__Your objective__
Stop after the line with "return 800 +": repeat exactly every line before it, beginning with the first, and that line itself.

__Information provided__

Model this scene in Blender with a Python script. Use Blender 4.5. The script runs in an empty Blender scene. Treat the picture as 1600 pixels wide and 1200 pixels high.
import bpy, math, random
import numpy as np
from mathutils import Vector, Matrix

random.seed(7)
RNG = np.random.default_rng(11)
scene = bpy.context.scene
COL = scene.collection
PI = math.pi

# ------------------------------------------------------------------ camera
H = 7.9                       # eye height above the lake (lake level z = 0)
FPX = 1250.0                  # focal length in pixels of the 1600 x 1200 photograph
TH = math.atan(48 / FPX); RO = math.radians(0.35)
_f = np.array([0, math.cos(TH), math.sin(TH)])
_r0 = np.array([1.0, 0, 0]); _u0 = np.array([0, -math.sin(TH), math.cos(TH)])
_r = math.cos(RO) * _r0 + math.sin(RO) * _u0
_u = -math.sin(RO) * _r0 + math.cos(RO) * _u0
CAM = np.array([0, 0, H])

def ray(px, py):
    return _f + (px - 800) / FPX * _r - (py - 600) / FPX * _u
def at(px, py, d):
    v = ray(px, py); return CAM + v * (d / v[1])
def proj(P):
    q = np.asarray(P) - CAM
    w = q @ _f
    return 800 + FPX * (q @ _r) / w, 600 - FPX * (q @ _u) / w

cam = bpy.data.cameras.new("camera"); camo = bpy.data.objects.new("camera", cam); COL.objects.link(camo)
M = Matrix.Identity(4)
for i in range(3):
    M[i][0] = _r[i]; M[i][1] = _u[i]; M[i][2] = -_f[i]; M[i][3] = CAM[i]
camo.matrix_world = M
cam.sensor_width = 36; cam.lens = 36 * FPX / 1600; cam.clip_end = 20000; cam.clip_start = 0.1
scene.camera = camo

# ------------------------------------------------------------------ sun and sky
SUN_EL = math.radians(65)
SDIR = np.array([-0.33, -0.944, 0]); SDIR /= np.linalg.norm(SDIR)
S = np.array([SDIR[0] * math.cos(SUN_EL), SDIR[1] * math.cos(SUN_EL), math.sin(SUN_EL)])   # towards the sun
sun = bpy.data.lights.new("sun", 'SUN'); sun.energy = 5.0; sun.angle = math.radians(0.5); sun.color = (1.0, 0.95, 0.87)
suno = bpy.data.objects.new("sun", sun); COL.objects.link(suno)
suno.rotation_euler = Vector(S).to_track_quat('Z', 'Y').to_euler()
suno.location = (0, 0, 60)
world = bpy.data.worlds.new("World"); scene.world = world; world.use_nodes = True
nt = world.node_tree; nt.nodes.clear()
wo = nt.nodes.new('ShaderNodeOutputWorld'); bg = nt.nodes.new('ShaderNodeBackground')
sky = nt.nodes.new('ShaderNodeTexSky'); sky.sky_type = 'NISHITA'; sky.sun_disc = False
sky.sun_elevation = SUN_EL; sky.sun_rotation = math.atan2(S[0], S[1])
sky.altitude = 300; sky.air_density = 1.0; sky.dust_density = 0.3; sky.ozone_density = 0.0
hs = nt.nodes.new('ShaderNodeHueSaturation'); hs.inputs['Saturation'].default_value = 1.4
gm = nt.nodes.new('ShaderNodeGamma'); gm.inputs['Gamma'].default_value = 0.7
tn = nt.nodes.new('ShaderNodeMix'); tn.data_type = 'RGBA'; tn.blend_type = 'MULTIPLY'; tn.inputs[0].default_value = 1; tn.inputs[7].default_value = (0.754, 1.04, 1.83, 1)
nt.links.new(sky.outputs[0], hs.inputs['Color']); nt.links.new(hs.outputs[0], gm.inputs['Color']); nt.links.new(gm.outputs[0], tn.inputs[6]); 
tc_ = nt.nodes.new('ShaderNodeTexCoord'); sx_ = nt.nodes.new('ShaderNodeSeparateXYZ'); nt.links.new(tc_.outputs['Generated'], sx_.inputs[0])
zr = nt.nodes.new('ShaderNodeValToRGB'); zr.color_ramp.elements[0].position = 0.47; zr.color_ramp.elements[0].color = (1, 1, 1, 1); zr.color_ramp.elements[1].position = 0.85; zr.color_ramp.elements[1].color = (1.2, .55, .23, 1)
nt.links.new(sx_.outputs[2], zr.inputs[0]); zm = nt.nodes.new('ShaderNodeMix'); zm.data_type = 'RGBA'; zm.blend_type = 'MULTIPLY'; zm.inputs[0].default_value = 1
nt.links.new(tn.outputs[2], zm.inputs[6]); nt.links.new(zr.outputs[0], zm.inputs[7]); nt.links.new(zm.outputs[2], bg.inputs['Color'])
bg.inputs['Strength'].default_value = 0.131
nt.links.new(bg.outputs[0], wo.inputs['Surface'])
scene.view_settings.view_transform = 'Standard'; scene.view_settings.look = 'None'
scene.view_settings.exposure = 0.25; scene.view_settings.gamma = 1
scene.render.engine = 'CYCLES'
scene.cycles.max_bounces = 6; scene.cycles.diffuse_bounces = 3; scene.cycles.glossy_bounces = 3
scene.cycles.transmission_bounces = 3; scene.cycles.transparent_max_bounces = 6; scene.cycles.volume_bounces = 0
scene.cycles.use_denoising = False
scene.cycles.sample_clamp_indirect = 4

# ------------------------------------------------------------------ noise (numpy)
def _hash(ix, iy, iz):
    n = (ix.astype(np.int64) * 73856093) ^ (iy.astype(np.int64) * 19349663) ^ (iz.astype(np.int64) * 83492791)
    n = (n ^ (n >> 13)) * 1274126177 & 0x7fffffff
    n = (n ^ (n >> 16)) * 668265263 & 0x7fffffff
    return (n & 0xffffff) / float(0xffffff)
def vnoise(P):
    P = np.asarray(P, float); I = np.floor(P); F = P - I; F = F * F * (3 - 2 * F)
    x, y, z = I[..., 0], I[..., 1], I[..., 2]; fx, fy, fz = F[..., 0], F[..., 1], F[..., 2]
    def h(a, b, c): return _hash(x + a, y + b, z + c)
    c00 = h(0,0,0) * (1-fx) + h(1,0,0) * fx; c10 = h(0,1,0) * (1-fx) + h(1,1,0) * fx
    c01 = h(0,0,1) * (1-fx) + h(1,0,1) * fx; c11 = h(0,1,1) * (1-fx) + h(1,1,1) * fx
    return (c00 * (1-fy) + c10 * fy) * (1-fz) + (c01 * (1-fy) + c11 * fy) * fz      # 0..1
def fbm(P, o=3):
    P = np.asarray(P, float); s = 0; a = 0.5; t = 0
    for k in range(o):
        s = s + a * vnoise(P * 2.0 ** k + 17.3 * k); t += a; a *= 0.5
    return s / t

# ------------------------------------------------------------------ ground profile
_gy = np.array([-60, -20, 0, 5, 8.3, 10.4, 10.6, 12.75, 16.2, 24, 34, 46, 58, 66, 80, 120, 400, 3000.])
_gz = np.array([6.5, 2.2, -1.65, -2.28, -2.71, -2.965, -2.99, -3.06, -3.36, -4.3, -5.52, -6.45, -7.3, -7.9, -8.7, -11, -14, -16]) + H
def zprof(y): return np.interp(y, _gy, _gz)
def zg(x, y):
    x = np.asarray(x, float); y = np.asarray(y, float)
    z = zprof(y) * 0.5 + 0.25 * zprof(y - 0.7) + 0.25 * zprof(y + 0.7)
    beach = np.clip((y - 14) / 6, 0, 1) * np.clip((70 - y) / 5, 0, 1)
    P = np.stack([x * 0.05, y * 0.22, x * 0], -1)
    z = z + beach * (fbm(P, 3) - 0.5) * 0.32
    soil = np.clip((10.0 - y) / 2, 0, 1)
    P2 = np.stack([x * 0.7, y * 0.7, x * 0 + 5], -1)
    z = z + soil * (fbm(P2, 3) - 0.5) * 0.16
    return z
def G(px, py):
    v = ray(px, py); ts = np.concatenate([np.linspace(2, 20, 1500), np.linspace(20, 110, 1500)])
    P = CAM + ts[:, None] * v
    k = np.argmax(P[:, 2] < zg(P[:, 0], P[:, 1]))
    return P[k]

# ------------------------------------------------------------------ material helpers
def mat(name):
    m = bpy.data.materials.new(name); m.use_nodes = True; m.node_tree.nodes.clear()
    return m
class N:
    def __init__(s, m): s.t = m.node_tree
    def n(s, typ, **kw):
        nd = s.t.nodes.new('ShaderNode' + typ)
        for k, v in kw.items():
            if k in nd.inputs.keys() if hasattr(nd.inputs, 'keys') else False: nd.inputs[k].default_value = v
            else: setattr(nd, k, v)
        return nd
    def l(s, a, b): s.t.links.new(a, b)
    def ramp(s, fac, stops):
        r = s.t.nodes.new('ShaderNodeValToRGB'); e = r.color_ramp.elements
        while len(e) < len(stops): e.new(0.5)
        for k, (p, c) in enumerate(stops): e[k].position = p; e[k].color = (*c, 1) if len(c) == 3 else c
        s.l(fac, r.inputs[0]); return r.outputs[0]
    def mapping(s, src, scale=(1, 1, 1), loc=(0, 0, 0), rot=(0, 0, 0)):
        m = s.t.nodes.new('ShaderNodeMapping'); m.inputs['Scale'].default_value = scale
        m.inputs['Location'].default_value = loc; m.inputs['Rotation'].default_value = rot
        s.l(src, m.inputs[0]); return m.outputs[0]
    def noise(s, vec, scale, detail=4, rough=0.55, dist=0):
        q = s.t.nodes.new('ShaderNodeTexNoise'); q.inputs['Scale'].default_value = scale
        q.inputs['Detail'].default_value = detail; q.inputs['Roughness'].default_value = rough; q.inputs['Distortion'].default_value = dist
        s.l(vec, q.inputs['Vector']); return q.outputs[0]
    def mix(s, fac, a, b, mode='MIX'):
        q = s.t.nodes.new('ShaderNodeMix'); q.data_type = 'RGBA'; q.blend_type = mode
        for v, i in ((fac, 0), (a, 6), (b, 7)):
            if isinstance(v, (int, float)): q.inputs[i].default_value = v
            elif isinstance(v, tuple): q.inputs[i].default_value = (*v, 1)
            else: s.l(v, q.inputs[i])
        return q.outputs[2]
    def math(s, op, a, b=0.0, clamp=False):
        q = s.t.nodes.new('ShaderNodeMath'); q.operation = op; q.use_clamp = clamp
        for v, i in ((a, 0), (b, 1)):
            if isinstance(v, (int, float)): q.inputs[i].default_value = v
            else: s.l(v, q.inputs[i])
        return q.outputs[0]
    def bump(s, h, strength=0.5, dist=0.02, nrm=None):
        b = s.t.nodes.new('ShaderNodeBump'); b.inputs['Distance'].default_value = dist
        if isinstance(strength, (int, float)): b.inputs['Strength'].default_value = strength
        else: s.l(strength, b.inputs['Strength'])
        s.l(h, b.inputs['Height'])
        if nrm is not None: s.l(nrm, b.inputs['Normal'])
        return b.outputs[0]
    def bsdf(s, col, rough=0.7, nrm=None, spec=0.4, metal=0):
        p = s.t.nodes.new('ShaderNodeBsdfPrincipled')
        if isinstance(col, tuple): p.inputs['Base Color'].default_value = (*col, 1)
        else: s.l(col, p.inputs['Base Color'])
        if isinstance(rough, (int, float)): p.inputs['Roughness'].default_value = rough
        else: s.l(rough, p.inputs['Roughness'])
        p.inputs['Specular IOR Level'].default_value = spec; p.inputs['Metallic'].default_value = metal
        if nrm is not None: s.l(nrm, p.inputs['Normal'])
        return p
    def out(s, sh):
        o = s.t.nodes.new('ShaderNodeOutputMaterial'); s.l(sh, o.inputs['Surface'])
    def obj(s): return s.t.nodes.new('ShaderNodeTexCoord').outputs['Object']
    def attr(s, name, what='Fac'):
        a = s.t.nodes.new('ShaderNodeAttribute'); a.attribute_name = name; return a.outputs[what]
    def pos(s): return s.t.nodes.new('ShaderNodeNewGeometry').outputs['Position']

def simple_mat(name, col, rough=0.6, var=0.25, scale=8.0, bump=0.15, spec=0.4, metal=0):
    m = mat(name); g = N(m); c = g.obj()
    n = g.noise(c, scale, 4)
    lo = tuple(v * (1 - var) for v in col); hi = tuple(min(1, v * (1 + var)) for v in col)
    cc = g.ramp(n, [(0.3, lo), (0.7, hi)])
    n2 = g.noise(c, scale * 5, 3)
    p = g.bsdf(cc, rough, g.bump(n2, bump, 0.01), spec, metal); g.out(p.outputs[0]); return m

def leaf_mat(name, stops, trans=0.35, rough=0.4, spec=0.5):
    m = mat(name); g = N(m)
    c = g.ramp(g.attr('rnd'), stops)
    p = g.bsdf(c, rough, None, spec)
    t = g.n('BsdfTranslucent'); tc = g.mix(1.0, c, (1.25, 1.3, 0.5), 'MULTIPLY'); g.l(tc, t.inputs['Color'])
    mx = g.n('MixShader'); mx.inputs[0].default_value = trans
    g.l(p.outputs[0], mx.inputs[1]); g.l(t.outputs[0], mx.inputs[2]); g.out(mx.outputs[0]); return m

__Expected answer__
Model this scene in Blender with a Python script. Use Blender 4.5. The script runs in an empty Blender scene. Treat the picture as 1600 pixels wide and 1200 pixels high.
import bpy, math, random
import numpy as np
from mathutils import Vector, Matrix

random.seed(7)
RNG = np.random.default_rng(11)
scene = bpy.context.scene
COL = scene.collection
PI = math.pi

# ------------------------------------------------------------------ camera
H = 7.9                       # eye height above the lake (lake level z = 0)
FPX = 1250.0                  # focal length in pixels of the 1600 x 1200 photograph
TH = math.atan(48 / FPX); RO = math.radians(0.35)
_f = np.array([0, math.cos(TH), math.sin(TH)])
_r0 = np.array([1.0, 0, 0]); _u0 = np.array([0, -math.sin(TH), math.cos(TH)])
_r = math.cos(RO) * _r0 + math.sin(RO) * _u0
_u = -math.sin(RO) * _r0 + math.cos(RO) * _u0
CAM = np.array([0, 0, H])

def ray(px, py):
    return _f + (px - 800) / FPX * _r - (py - 600) / FPX * _u
def at(px, py, d):
    v = ray(px, py); return CAM + v * (d / v[1])
def proj(P):
    q = np.asarray(P) - CAM
    w = q @ _f
    return 800 + FPX * (q @ _r) / w, 600 - FPX * (q @ _u) / w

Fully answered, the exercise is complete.